# start of EXTRACTED ENTRIES
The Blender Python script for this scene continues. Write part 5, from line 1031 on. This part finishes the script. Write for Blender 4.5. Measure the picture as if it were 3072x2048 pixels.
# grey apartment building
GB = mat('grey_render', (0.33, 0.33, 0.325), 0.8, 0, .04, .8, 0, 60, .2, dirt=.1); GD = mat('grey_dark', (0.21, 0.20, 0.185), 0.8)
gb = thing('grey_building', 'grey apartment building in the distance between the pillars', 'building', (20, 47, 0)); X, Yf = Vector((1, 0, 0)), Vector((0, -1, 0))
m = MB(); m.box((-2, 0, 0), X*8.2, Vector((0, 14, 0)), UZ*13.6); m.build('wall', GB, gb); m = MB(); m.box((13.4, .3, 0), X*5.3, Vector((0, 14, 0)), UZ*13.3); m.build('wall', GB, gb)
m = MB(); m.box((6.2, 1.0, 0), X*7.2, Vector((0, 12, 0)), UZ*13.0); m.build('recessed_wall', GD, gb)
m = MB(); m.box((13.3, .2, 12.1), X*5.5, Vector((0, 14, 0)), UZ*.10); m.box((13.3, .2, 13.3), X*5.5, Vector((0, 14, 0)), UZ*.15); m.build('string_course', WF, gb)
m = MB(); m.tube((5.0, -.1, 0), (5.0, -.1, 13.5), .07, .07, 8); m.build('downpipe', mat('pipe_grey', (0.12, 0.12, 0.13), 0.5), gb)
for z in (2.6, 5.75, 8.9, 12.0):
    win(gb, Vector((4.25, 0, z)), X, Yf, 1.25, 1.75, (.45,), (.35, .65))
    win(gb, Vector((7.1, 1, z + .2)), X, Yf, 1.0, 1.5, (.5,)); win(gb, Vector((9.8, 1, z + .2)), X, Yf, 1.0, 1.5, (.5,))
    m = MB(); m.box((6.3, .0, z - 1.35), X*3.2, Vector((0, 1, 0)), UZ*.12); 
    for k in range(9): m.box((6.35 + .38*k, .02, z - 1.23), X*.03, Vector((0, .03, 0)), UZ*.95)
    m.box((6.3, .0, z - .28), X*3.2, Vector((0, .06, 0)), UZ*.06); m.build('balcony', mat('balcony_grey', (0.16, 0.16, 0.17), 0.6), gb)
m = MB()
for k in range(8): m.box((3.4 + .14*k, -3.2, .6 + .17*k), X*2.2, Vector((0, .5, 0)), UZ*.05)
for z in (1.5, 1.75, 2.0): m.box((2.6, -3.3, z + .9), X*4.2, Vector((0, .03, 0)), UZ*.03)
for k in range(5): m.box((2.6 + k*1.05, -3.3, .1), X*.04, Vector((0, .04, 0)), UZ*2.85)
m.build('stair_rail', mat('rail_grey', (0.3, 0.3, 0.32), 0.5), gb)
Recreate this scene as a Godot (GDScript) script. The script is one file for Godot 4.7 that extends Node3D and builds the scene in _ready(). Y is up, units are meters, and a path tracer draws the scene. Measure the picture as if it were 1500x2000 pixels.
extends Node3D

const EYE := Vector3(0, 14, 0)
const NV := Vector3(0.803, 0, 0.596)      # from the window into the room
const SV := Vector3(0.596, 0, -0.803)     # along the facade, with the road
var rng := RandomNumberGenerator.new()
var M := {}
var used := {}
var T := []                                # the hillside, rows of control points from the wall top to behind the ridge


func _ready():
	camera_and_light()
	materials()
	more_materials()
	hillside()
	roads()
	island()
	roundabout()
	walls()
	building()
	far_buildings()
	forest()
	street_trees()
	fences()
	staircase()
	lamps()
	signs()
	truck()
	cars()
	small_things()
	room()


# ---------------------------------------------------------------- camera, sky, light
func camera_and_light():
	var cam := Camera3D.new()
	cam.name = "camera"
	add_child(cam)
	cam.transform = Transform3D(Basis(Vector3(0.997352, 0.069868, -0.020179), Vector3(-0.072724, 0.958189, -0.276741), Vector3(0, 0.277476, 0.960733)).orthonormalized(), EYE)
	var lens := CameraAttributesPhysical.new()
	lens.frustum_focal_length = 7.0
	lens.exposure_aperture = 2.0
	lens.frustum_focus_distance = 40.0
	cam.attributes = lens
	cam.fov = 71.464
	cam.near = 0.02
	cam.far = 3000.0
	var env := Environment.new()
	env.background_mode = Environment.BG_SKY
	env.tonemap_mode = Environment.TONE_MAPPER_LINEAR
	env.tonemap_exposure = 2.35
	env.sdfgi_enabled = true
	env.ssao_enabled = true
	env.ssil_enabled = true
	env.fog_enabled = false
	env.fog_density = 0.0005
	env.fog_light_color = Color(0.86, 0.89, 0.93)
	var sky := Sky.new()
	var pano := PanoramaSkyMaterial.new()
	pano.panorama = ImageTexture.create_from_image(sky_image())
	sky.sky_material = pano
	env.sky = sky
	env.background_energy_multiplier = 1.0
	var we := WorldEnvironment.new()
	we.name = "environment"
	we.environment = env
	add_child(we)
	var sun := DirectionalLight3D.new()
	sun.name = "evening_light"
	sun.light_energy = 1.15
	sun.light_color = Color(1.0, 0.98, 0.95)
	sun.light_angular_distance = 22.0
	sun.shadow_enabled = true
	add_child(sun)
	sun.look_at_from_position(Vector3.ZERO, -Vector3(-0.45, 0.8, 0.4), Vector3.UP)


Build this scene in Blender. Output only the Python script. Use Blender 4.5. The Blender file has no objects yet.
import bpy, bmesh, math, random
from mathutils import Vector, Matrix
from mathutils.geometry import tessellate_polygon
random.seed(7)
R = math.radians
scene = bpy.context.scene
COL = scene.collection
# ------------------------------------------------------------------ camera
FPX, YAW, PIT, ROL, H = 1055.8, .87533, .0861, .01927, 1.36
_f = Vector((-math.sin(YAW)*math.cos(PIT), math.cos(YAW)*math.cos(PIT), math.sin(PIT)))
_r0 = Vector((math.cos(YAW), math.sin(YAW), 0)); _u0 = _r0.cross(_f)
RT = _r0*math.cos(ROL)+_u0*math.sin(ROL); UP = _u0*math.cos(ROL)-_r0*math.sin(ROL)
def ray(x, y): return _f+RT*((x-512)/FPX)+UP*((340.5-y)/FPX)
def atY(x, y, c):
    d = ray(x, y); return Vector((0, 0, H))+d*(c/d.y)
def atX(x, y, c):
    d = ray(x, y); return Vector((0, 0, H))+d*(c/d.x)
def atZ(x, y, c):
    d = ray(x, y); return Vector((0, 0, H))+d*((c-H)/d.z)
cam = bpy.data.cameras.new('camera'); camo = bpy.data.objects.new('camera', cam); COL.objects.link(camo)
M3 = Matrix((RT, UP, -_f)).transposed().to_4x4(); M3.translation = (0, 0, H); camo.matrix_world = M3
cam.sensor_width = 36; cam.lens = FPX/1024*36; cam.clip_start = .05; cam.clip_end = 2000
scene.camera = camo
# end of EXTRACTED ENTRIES
_WHAT TO WORK ON_
Look above for the line containing "Build this scene", then transcribe it and all lines after it through the last, exactly and with nothing else.

_EXERCISE RESPONSE_
Build this scene in Blender. Output only the Python script. Use Blender 4.5. The Blender file has no objects yet.
import bpy, bmesh, math, random
from mathutils import Vector, Matrix
from mathutils.geometry import tessellate_polygon
random.seed(7)
R = math.radians
scene = bpy.context.scene
COL = scene.collection
# ------------------------------------------------------------------ camera
FPX, YAW, PIT, ROL, H = 1055.8, .87533, .0861, .01927, 1.36
_f = Vector((-math.sin(YAW)*math.cos(PIT), math.cos(YAW)*math.cos(PIT), math.sin(PIT)))
_r0 = Vector((math.cos(YAW), math.sin(YAW), 0)); _u0 = _r0.cross(_f)
RT = _r0*math.cos(ROL)+_u0*math.sin(ROL); UP = _u0*math.cos(ROL)-_r0*math.sin(ROL)
def ray(x, y): return _f+RT*((x-512)/FPX)+UP*((340.5-y)/FPX)
def atY(x, y, c):
    d = ray(x, y); return Vector((0, 0, H))+d*(c/d.y)
def atX(x, y, c):
    d = ray(x, y); return Vector((0, 0, H))+d*(c/d.x)
def atZ(x, y, c):
    d = ray(x, y); return Vector((0, 0, H))+d*((c-H)/d.z)
cam = bpy.data.cameras.new('camera'); camo = bpy.data.objects.new('camera', cam); COL.objects.link(camo)
M3 = Matrix((RT, UP, -_f)).transposed().to_4x4(); M3.translation = (0, 0, H); camo.matrix_world = M3
cam.sensor_width = 36; cam.lens = FPX/1024*36; cam.clip_start = .05; cam.clip_end = 2000
scene.camera = camo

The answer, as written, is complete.